Rote Bete mochte ich von Anfang an. Erstmals begegneten mir die Kameraden in Form der Sauerkonserve; purpurrot und nur murmelgroß schwammen sie im Glase, das ich mit einem entvakuumisierenden „Knack!“ öffnete und sie wegfutterte, eine nach der anderen. Den Saft trank ich auf ex hinterher und wischte mir mit dem Handrücken über den nassen roten Mund wie eine Gestalt aus Polanskis „Tanz der Vampire“.

In Scheiben geschnittene eingelegte Rote Bete gab es auch, aber die war vergleichsweise mau – das Glück ist kugelförmig, so ist die Welt beschaffen. Als die alte Nachbarin Frieda Husmann, die selbst Rote Bete zog, zum ersten Mal einen Korb voll gnubbeliger roter Wurzeln in den Garten meiner Eltern brachte, staunte ich: Kreisrund wie der Haarausfall von Lebensmitteldesignern waren die nicht, eher sehr divers auswüchsig, und die Größe variierte von etwa tischtennisball- bis leicht kinderkopfgroß.

Diese Burschen garte ich, was erstaunlich lange dauert, je nach Umfang zwischen 45 und 75 Minuten. Anschließend wurden sie, wie ich es in Indianerbüchern gelesen hatte, gehäutet und in Streifen geschnitten. Den unpraktischen Marterpfahl ließ ich weg, träufelte der Roten Bete Balsamikoessig und Olivenöl in die offenen Wunden und wälzte sie in Salz, buntem Pfeffer und feingehackten Knoblauchzehen und Schalotten, weil das schön zwiebelt.

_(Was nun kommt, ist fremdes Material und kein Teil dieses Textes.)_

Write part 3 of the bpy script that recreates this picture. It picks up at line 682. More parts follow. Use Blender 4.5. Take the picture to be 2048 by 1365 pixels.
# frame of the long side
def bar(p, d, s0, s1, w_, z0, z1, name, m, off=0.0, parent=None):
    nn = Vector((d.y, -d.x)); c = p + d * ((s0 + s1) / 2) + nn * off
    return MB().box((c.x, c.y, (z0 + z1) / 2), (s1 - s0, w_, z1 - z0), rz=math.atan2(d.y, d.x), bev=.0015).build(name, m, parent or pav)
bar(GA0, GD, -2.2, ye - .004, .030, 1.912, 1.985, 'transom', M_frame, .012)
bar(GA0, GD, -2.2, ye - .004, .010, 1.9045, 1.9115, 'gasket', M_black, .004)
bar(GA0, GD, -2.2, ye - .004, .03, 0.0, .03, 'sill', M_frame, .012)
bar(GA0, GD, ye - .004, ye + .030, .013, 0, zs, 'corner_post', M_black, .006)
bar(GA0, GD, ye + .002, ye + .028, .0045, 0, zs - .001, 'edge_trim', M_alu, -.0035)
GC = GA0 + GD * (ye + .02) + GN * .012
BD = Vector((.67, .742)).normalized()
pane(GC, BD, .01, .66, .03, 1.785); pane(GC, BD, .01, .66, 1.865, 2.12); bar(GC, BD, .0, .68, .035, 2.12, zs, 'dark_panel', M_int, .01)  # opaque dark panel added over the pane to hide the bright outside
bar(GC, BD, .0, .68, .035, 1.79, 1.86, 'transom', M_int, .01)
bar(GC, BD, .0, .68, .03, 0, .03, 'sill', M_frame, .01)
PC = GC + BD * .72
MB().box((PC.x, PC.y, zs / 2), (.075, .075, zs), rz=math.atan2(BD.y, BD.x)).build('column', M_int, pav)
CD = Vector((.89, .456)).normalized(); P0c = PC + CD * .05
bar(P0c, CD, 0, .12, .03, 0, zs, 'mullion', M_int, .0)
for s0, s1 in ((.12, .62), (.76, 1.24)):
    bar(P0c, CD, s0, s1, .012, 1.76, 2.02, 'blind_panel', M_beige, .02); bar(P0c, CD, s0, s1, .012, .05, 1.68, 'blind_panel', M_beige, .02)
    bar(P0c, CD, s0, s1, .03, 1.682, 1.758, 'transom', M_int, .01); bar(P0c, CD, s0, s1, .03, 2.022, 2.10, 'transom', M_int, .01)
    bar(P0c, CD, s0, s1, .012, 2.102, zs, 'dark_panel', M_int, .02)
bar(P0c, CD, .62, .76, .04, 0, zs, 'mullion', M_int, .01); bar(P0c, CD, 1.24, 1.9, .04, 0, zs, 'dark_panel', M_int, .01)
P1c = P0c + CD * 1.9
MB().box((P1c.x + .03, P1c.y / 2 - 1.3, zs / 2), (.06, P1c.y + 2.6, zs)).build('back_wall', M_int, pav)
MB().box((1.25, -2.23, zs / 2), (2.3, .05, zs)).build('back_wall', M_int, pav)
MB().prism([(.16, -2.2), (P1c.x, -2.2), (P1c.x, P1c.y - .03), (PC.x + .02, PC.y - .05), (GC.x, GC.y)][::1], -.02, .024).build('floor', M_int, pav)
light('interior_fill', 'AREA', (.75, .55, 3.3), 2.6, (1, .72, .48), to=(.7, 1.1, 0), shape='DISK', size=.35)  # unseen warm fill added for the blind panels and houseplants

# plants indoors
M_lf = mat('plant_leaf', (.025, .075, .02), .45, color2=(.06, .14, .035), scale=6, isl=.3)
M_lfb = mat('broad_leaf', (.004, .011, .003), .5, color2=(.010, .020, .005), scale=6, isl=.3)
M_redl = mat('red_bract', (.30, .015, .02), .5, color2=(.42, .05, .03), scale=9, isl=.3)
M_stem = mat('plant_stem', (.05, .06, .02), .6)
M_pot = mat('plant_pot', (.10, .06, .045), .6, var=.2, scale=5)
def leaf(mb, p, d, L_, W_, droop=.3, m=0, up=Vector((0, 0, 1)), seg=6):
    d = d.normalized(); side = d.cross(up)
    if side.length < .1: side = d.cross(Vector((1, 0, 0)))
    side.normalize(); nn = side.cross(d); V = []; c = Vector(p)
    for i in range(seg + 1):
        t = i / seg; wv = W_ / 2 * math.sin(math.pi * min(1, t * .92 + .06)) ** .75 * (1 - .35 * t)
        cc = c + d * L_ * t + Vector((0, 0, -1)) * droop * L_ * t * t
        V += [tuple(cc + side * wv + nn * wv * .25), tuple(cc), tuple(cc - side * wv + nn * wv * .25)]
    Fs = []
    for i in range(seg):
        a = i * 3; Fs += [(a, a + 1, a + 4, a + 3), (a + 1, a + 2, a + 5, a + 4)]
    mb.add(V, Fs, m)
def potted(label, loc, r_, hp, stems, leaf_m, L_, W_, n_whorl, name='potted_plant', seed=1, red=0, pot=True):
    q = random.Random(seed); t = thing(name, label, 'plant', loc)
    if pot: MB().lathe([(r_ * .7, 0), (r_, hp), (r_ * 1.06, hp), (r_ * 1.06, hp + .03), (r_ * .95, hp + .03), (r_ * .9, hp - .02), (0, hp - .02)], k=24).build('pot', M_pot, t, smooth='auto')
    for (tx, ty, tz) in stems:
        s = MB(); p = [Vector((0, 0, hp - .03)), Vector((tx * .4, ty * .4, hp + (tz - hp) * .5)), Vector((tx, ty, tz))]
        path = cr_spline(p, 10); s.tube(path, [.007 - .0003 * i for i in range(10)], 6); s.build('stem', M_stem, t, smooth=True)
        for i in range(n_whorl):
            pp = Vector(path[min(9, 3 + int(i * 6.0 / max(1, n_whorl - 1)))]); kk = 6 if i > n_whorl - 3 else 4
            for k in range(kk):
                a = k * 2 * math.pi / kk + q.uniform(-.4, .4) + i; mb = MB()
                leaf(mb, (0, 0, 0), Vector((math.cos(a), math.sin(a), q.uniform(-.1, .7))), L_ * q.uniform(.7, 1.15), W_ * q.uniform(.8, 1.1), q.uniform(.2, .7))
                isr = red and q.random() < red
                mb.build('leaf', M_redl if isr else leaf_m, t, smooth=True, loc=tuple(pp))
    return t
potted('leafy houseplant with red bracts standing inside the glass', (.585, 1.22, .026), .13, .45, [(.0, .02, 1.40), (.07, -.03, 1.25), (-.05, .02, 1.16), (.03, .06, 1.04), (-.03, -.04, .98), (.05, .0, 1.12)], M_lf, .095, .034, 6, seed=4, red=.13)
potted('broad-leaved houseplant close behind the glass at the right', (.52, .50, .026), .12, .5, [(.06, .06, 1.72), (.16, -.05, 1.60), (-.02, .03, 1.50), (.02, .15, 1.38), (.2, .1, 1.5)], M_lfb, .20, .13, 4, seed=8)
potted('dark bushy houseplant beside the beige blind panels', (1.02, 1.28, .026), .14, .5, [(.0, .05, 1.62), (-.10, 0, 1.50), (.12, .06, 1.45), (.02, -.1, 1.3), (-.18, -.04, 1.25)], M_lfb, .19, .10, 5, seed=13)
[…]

Unter den warm dampfenden Salat hob ich ebenfalls frisch gekochte, gepellte und in Spalten zerteilte Kartoffeln der Sorte Bio Linda, deren leuchtend buttergelbe Farbe sich auf das Schönste mit dem Dunkelrot der Roten Bete verband. So wie die Kartoffeln sich errötend mit dem Saft der Roten Bete voll sogen, so hingebungsvoll wurde alles weggefuttert. Mir fiel eine Ermahnung aus Kindertagen wieder ein: „Du alter Gierschlund!“, hatte es da nicht selten geheißen. Gierschlund, o ja, sehr gern.

Das erste Pinkeln am Tag nach dem Rote-Bete-Exzess allerdings verwandelte die Freude in Angst und Schrecken: Alles klar, das war es jetzt, dachte ich – so rot strömte mir der Harn aus dem Dömmel. Es war aber nicht mein Blut, sondern nur das der Roten Bete. Noch in Pipi verwandelt färbt es sensationell.

Im Bücherregal meines besten Freundes nach Unbekanntem forschend, fand ich „PanAroma“ von Tom Robbins und las: „Die Rote Bete ist das melancholische Gemüse, jenes, das am bereitwilligsten leidet.“ Bitte?

Der Mann meinte es ernst: „Die Rote Bete ist der Mörder, der an den Tatort zurückkehrt. Die Rote Bete ist das, was da anfängt, wo die Kirsche mit der Karotte aufhört. Die Rote Bete ist der Urahn des Herbstmondes, bärtig, begraben, alles, nur nicht leblos; sie ist das dunkelgrüne Segel des gestrandeten Mondbootes, genäht mit Venen aus Ur-Plasma; sie ist die Drachenschnur, die einst den Mond mit der Erde verband und die jetzt nichts weiter ist als ein schlammverschmierter Schnurrbart, der verzweifelt nach Rubinen bohrt.“

Vielleicht mangelt es meinem Leben an Hippietum und Esoterik, aber köstliche Rote Bete derartig von der Seite anschnacken und voll labern würde ich nie. Rote Bete lieben heißt Rote Bete zubereiten und aufessen. Sie, die Rote Bete, dankt uns das mit Leckersein und Schweigen.